The audit disclosed a violation of LMRDA Section 201(b), which requires labor organizations to file annual financial reports accurately disclosing their financial condition and operations. The Labor Organization Annual Report Form LM-3 filed by Local 774 for the fiscal years ending June 30, 2013, June 30, 2014, and June 30, 2015 were deficient as follows:

1. Disbursements to Officers (LM-3)


Local 774 did not include some reimbursements to the financial secretary totaling at least $1,226.67 (during the three fiscal years audited) in Item 24 (All Officers and Disbursements to Officers). In addition, the local did not report in Item 24 the lost time paid to Ray Cole Cole, totaling $608.64, on August 18, 2014. It appears the union erroneously reported these payments in Item 51 and/or Item 54.

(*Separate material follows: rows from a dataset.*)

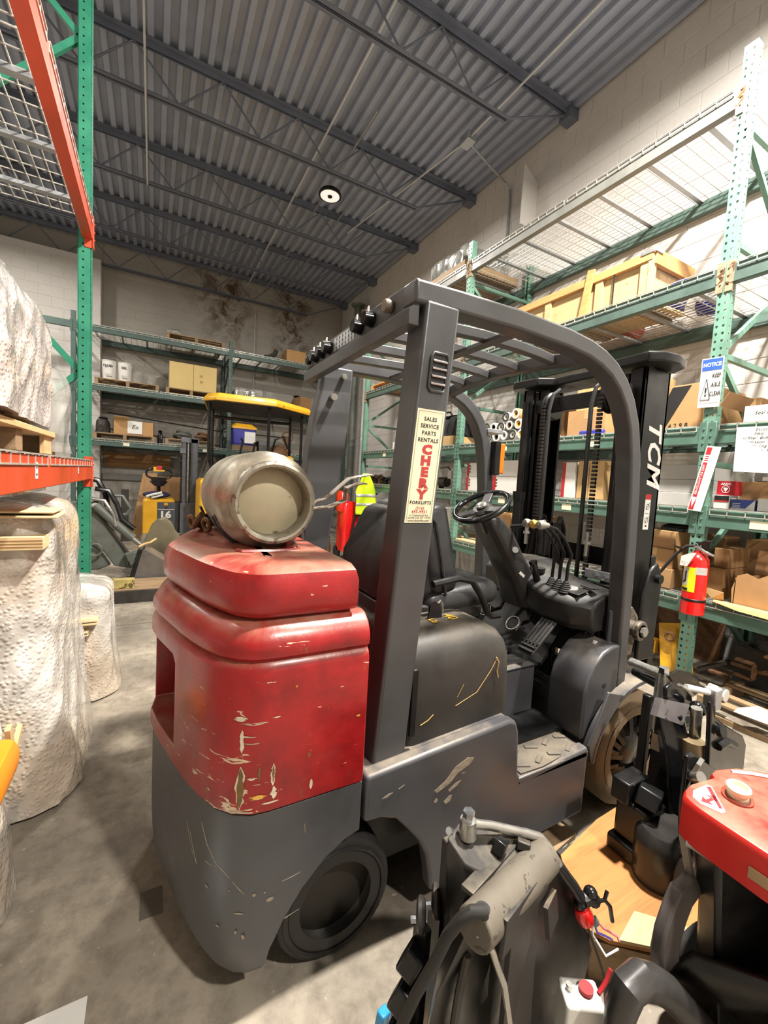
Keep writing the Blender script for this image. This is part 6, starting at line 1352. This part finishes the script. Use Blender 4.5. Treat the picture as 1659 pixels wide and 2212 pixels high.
# ---- excavator style attachment, bucket and canvas at the left
t = thing('loader_arm', 'grey green loader arm with hydraulic ram behind the left upright', 'machine', (-.5,6.3,0))
obj('arm_plate', MB().prism([(-1.1,.62),(-.80,.60),(-.58,.40),(-.42,.14),(-.24,.10),(-.17,.20),(-.28,.32),(-.44,.58),(-.62,.86),(-.80,.96),(-1.1,.92)],'y',6.27,6.33), OLIVE, t, bevel=.012)
obj('side_tank', MB().prism([(-1.1,.10),(-.60,.08),(-.46,.14),(-.60,.38),(-.80,.56),(-1.1,.58)],'y',6.34,6.42), OLIVE, t, bevel=.02)
obj('arm_flange', MB().tube([(-.80,6.25,.96),(-.62,6.25,.86),(-.44,6.25,.58),(-.28,6.25,.32),(-.17,6.25,.20)], .018, 8), DARKJ, t)
obj('ram_barrel', MB().cyl((-.62,6.22,.92),(-.22,6.22,.50),.055,n=16), OLIVE, t); obj('ram_rod', MB().cyl((-.22,6.22,.50),(-.10,6.22,.38),.03,n=12), STEEL, t); obj('ram_guard', MB().tube([(-.66,6.20,1.0),(-.52,6.18,.98),(-.42,6.18,.80),(-.40,6.18,.66)], .022, 8), STEEL, t)
for (x,z,r) in ((-.62,.36,.075),(-.22,.17,.05),(-.62,.90,.06)): obj('pivot', MB().torus((x,6.24,z),(0,1,0),r,.014,20,8), OLIVE, t)
obj('hydraulic_hose', MB().tube([(-.62,6.2,1.12),(-.48,6.2,1.10),(-.40,6.2,.95),(-.34,6.2,.75),(-.2,6.2,.62)], .03, 8), BLACKG, t); obj('grab_loop', MB().tube([(-.45,6.5,1.02),(-.35,6.5,1.02),(-.26,6.5,.86),(-.30,6.5,.78),(-.40,6.5,.76)], .022, 8), OLIVE, t)
obj('link', MB().prism([(-.30,.32),(-.08,.36),(.02,.22),(-.14,.12),(-.22,.12)],'y',6.10,6.22), OLIVE, t, bevel=.01); obj('link_pin', MB().torus((-.14,6.09,.24),(0,1,0),.035,.012,16,8), STEEL, t)
obj('upper_hose', MB().tube([(-.75,6.3,1.25),(-.6,6.3,1.22),(-.52,6.3,1.05),(-.5,6.3,.9)], .035, 8), BLACKG, t)
t = thing('digger_bucket', 'worn grey bucket with faded red markings on the floor', 'bucket', (.15,5.9,0))
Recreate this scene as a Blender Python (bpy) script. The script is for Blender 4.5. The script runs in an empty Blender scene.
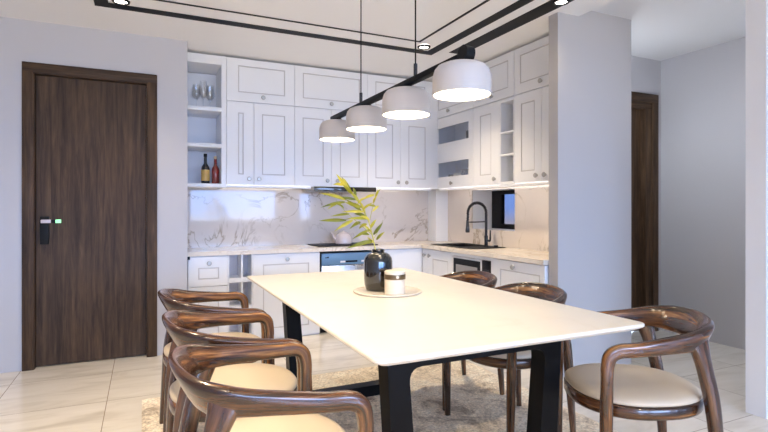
import bpy, bmesh, math, random
from mathutils import Vector, Matrix
random.seed(7)
S = bpy.context.scene
C = S.collection
PI = math.pi

# ------------------------------------------------------------------ materials
def mat(name):
    m = bpy.data.materials.new(name); m.use_nodes = True
    nt = m.node_tree
    b = nt.nodes['Principled BSDF']
    return m, nt, b

def N(nt, kind, **kw):
    n = nt.nodes.new(kind)
    for k, v in kw.items():
        if k in n.inputs: n.inputs[k].default_value = v
        else: setattr(n, k, v)
    return n

def plain(name, col, rough=.5, metal=0., spec=.5, coat=0., bump=0., bscale=60.):
    m, nt, b = mat(name)
    b.inputs['Base Color'].default_value = (*col, 1)
    b.inputs['Roughness'].default_value = rough
    b.inputs['Metallic'].default_value = metal
    b.inputs['Specular IOR Level'].default_value = spec
    b.inputs['Coat Weight'].default_value = coat
    b.inputs['Coat Roughness'].default_value = .05
    tc = N(nt, 'ShaderNodeTexCoord')
    no = N(nt, 'ShaderNodeTexNoise', Scale=bscale, Detail=3.)
    nt.links.new(tc.outputs['Object'], no.inputs['Vector'])
    mr = N(nt, 'ShaderNodeMapRange')
    mr.inputs['To Min'].default_value = max(0, rough - .03); mr.inputs['To Max'].default_value = min(1, rough + .03)
    nt.links.new(no.outputs['Fac'], mr.inputs['Value']); nt.links.new(mr.outputs['Result'], b.inputs['Roughness'])
    if bump:
        bp = N(nt, 'ShaderNodeBump', Strength=bump, Distance=.002)
        nt.links.new(no.outputs['Fac'], bp.inputs['Height']); nt.links.new(bp.outputs['Normal'], b.inputs['Normal'])
    return m

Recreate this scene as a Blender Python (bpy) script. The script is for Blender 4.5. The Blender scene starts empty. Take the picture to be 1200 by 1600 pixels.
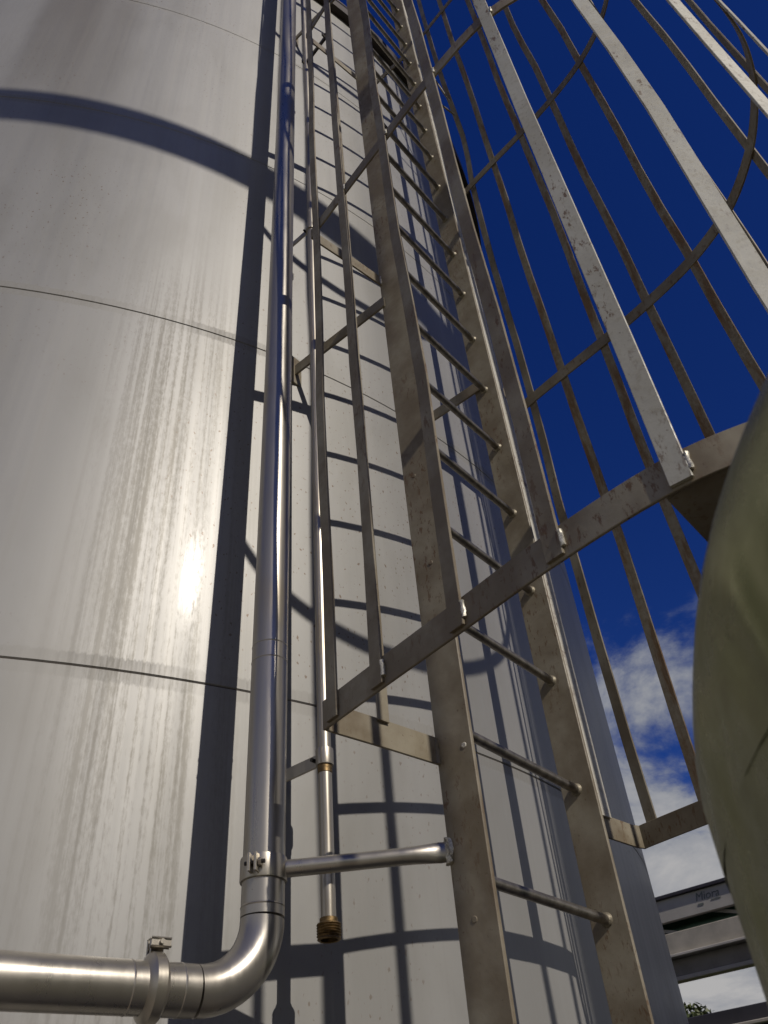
import bpy, bmesh, math, random
from mathutils import Vector, Matrix, noise

random.seed(7)
scene = bpy.context.scene
col = scene.collection

# ------------------------------------------------------------------ camera
H = 1.5                                     # eye height above the ground
cam_d = bpy.data.cameras.new('camera')
cam = bpy.data.objects.new('camera', cam_d)
col.objects.link(cam)
pitch, roll = 0.71785, -0.09449
Fv = Vector((0, math.cos(pitch), math.sin(pitch)))
Uv = Vector((0, -math.sin(pitch), math.cos(pitch)))
Xv = Vector((1, 0, 0))
rv = Xv * math.cos(roll) + Uv * math.sin(roll)
uv_ = -Xv * math.sin(roll) + Uv * math.cos(roll)
cam.matrix_world = Matrix(((rv.x, uv_.x, -Fv.x, 0), (rv.y, uv_.y, -Fv.y, 0), (rv.z, uv_.z, -Fv.z, H), (0, 0, 0, 1)))
cam_d.sensor_fit = 'HORIZONTAL'
cam_d.sensor_width = 36
cam_d.lens = 36 * 1300.2 / 1200
cam_d.clip_start = 0.02
cam_d.clip_end = 3000
cam_d.dof.use_dof = True
cam_d.dof.focus_distance = 2.4
cam_d.dof.aperture_fstop = 16
scene.camera = cam

# ------------------------------------------------------------------ sun and sky
SUN_AZ, SUN_EL = math.radians(139.3), math.radians(36.7)
Sdir = Vector((math.sin(SUN_AZ) * math.cos(SUN_EL), math.cos(SUN_AZ) * math.cos(SUN_EL), math.sin(SUN_EL)))
sl = bpy.data.lights.new('sun', 'SUN')
sl.energy = 5.0
sl.angle = math.radians(0.5)
sl.color = (1.0, 0.925, 0.82)
sun = bpy.data.objects.new('sun', sl)
sun.rotation_euler = (-Sdir).to_track_quat('-Z', 'Y').to_euler()
sun.location = (8, -8, 30)
col.objects.link(sun)

world = bpy.data.worlds.new('World')
scene.world = world
world.use_nodes = True
wn, wl = world.node_tree.nodes, world.node_tree.links
wn.clear()


def wnode(t, **k):
    n = wn.new(t)
    for a, b in k.items():
        setattr(n, a, b)
    return n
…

The union must report most direct disbursements to Local 774 officers and some indirect disbursements made on behalf of its officers in Item 24. A "direct disbursement" to an officer is a payment made to an officer in the form of cash, property, goods, services, or other things of value. See the instructions for Item 24 for a discussion of certain direct disbursements to officers that do not have to be reported in Item 24. An "indirect disbursement" to an officer is a payment to another party (including a credit card company) for cash, property, goods, services, or other things of value received by or on behalf of an officer. However, indirect disbursements for temporary lodging (such as a union check issued to a hotel) or for transportation by a public carrier (such as an airline) for an officer traveling on union business should be reported in Item 48 (Office and Administrative Expense).

Based on your assurance that Local 774 will report these items accurately in future reports, OLMS will take no further enforcement action at this time regarding the above violations.

I want to extend my personal appreciation to Painters Local 774 for the cooperation and courtesy extended during this compliance audit. I strongly recommend that you make sure this letter and the compliance assistance materials provided to you are passed on to future officers. If we can provide any additional assistance, please do not hesitate to call.